(Bloomberg) -- European natural gas finished mildly lower on Monday after wild price swings caused by an escalation of Russia’s war in Ukraine. 

Kyiv said it will stop electricity exports to western neighbors due to Russian attacks on its energy facilities. While the statement from the Ukrainian energy ministry didn’t mention gas-transit infrastructure, initial reports caused a sharp spike in prices, with benchmark futures jumping as much as 20%. Prices quickly eased, settling at the lowest level in more than three months. 

President Vladimir Putin threatened further missile strikes on Ukraine after Russia hit Kyiv and other cities in the most intense barrage of attacks since the first days of the invasion. For now, shipment orders indicate that gas transit through Ukraine is expected to be stable on Tuesday, based on data from the nation’s grid. 

Still, Monday’s roller-coaster session was a stark reminder of how volatile the market is, even though Russia has already cut its gas supplies to Europe to just a fraction of what it used to ship, and the continent is coping. Record imports of liquefied natural gas, mainly from the US, have helped the region to fill its winter stockpiles to nearly 91%, which have eased some nerves recently and helped keep prices in check. 
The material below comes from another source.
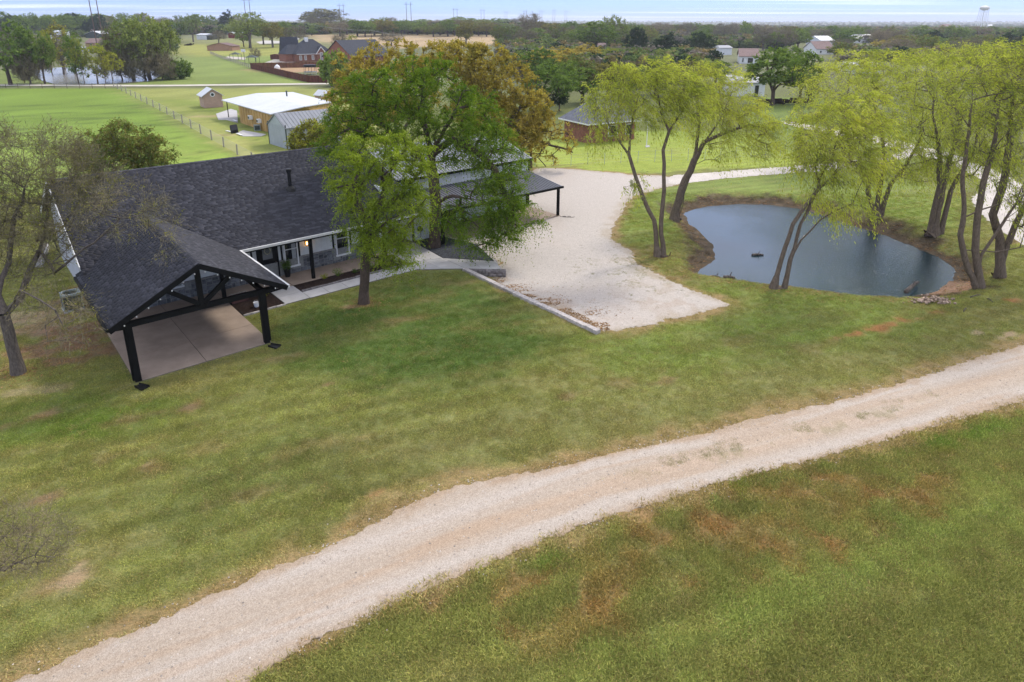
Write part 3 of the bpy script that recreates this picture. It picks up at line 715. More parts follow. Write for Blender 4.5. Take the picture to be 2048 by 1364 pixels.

Dutch front-month futures, the European benchmark, settled 1.3% lower at 154.12 euros per megawatt-hour, the lowest level since July 1. The UK equivalent slipped 0.6% after briefly rising as much as 22% earlier.

Many traders have already assumed that the little gas Europe is still getting from Russia via Ukraine might come to a halt at some point, said Tom Marzec-Manser, head of gas analytics at ICIS in London. But the escalation of the war is still fueling brief spikes in prices. “The events we are seeing could be playing a part in higher risk premium being added back in, in case of pipeline collateral damage,” he said.

Meanwhile, the market is also waiting to see if the European Union governments come up with credible measures to ease the crisis. 

An advisory group to the German government on Monday recommended that the state spend almost 100 billion euros into 2024 to subsidize most gas consumption by households and industry. Officials are expected to issue a decision in the coming weeks.

EU leaders will discuss further steps later this month, but are unlikely to reach an agreement then. The Czech presidency of the block is planning an extraordinary energy council in November to help reach a deal on new measures to bring down gas prices, according to a senior official.